大正十三年十月、文部省は「実業補習学校公民科教授要綱」を制定し、「忠良ナル臣民」の育成を目的とした青年教育の強化をはかろうとした。この要綱の発布にもとづき、越谷地域各町村の実業補習学校も、翌十四年から一部学則を改正し、次々と「公民学校」に改められていった。

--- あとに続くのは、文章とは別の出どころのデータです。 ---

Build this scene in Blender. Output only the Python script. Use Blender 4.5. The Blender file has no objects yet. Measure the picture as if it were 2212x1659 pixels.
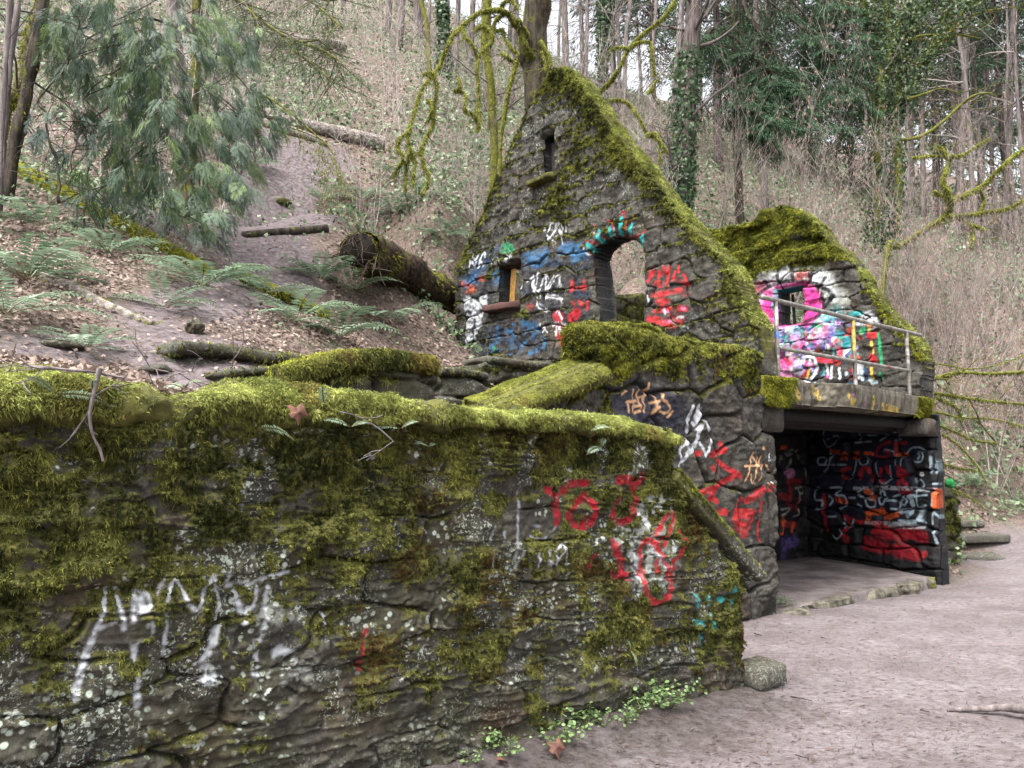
import bpy, math
import numpy as np
from mathutils import Vector
sc = bpy.context.scene
COL = sc.collection
# ------------------------------------------------------------------ camera, sky, sun, exposure
FPX, PITCH, EYE = 770.0, math.radians(6.0), 1.55
cam = bpy.data.cameras.new("camera"); cam.sensor_width = 36.0; cam.lens = 36.0*FPX/1024.0
cam.clip_start = 0.05; cam.clip_end = 600.0
camo = bpy.data.objects.new("camera", cam); COL.objects.link(camo)
camo.location = (0, 0, EYE); camo.rotation_euler = (math.radians(90)+PITCH, 0, 0)
sc.camera = camo
HAZE = 0.0005
SUN_EL, SUN_AZ = math.radians(62), math.radians(215)     # azimuth measured clockwise from +y
wd = bpy.data.worlds.new("World"); sc.world = wd; wd.use_nodes = True
wn, wl = wd.node_tree.nodes, wd.node_tree.links
wn.clear()
wo = wn.new("ShaderNodeOutputWorld"); wb = wn.new("ShaderNodeBackground")
sky = wn.new("ShaderNodeTexSky"); sky.sky_type = 'NISHITA'; sky.sun_disc = False
sky.sun_elevation = SUN_EL; sky.sun_rotation = SUN_AZ
sky.air_density = 1.0; sky.dust_density = 6.0; sky.ozone_density = 1.0
hs = wn.new("ShaderNodeHueSaturation"); hs.inputs["Saturation"].default_value = 0.22   # overcast: nearly white sky
wl.new(sky.outputs[0], hs.inputs["Color"]); wl.new(hs.outputs[0], wb.inputs[0]); wl.new(wb.outputs[0], wo.inputs[0])
wb.inputs[1].default_value = 0.15
sl = bpy.data.lights.new("sun", 'SUN'); sl.energy = 1.2; sl.angle = math.radians(30); sl.color = (1.0, 0.97, 0.93)
so = bpy.data.objects.new("sun", sl); COL.objects.link(so)
sd = Vector((math.sin(SUN_AZ)*math.cos(SUN_EL), math.cos(SUN_AZ)*math.cos(SUN_EL), math.sin(SUN_EL)))
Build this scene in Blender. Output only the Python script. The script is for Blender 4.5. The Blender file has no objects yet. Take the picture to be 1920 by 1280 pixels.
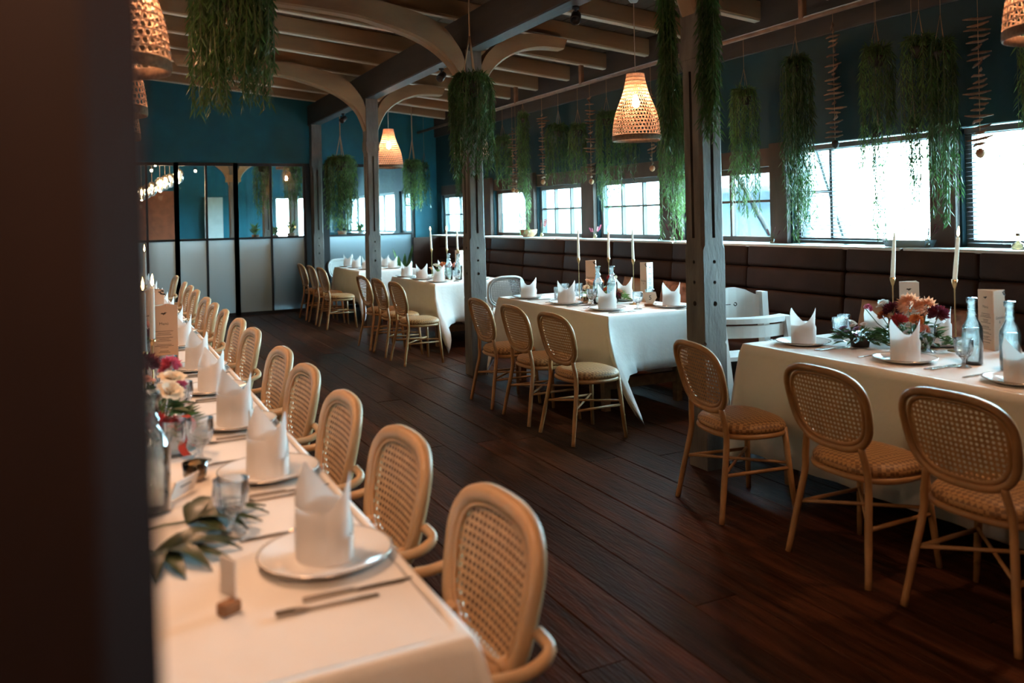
import bpy, bmesh, math, random
from mathutils import Vector, Matrix
random.seed(7)
R = random.random
U = random.uniform
PI = math.pi
sc = bpy.context.scene
COL = sc.collection

# ------------------------------------------------------------------ camera
CAM_H = 1.5
FPX = 1544.0
yaw = math.atan2(765.0, FPX)
roll = 0.022
fw = Vector((math.sin(yaw), math.cos(yaw), 0))
rt = Vector((math.cos(yaw), -math.sin(yaw), 0))
up = Vector((0, 0, 1))
cx_ = rt * math.cos(roll) - up * math.sin(roll)
cy_ = rt * math.sin(roll) + up * math.cos(roll)
cam_d = bpy.data.cameras.new('camera')
cam = bpy.data.objects.new('camera', cam_d)
COL.objects.link(cam)
M = Matrix.Identity(4)
for i in range(3):
    M[i][0] = cx_[i]; M[i][1] = cy_[i]; M[i][2] = -fw[i]
M[2][3] = CAM_H
cam.matrix_world = M
cam_d.sensor_width = 36.0
cam_d.lens = FPX * 36.0 / 1920.0
cam_d.shift_x = 5.1 / 1920.0
cam_d.shift_y = -234.0 / 1920.0
cam_d.clip_start = 0.05
cam_d.dof.use_dof = True
cam_d.dof.focus_distance = 6.2
cam_d.dof.aperture_fstop = 2.0
sc.camera = cam

# ------------------------------------------------------------------ light and exposure
SKY = 120.0
BULB = 380.0
LAMP_W = 43.0          # light falling out of each pendant's open bottom
LAMP_COL = (1.0, 0.57, 0.34)
sc.view_settings.view_transform = 'Standard'
sc.view_settings.look = 'None'
sc.view_settings.gamma = 1.0
sc.view_settings.use_curve_mapping = False
sc.view_settings.exposure = 0.0
world = bpy.data.worlds.new('world')
sc.world = world
world.use_nodes = True
bg = world.node_tree.nodes['Background']
bg.inputs[0].default_value = (0.50, 0.84, 1.0, 1)
bg.inputs[1].default_value = SKY
sc.cycles.max_bounces = 7
sc.cycles.diffuse_bounces = 4
sc.cycles.glossy_bounces = 3
sc.cycles.transmission_bounces = 6
sc.cycles.transparent_max_bounces = 24
sc.cycles.caustics_reflective = False
sc.cycles.caustics_refractive = False
sc.cycles.sample_clamp_indirect = 20.0
sc.cycles.use_denoising = True


def portal(loc, sx, sy, rot):
    d = bpy.data.lights.new('window_portal', 'AREA')
    d.shape = 'RECTANGLE'; d.size = sx; d.size_y = sy
    d.cycles.is_portal = True
    o = bpy.data.objects.new('window_portal', d)
    o.location = loc; o.rotation_euler = rot
    COL.objects.link(o)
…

この公民学校をたとえば増林村の学則によってみてみると次のごとくである。まず修学課程は前期と後期の二期からなる本科と研究科に分れ、本科のうち前期の就学資格は尋常小学校卒業者、または満一四歳以上の者、後期は高等小学校卒業者またはこれに準ずる者、研究科は本科のうち後期の課程を修了した者あるいはこれに準ずる者で、満二〇歳が限度となっていた。科目は男子が修身・国語・数学・理科・農業・体操の六科目、女子はこの六科目のほか家事・裁縫・音楽が加えられている。教授日数は、四月から十一月までは、昼一時から同四時までの時間で八月の七日間を除き一ヵ月二日間、十二月から三月までは夜七時から九時までの時間で二〇日間から二二日間の授業日数である。
授業料の徴収はなかったが、義務制ではなかったので、学齢者全員がこれに参加するとは限らなかった。それでも昭和七年度荻島村公民学校の就学状況をみると、男子学齢者一二四名に対し就学者は九九名、七九・八四%の高率の成績であった。しかし女子の就学数が記されてないので、あるいは女子の就学はなかったのかも知れない。さらにこの男子の就学者数も、おそらく大正十五年から公民学校に併設された青年訓練所の生徒数を合せたものであったかも知れない。両者は各町村の尋常高等小学校の併設機関であったからである。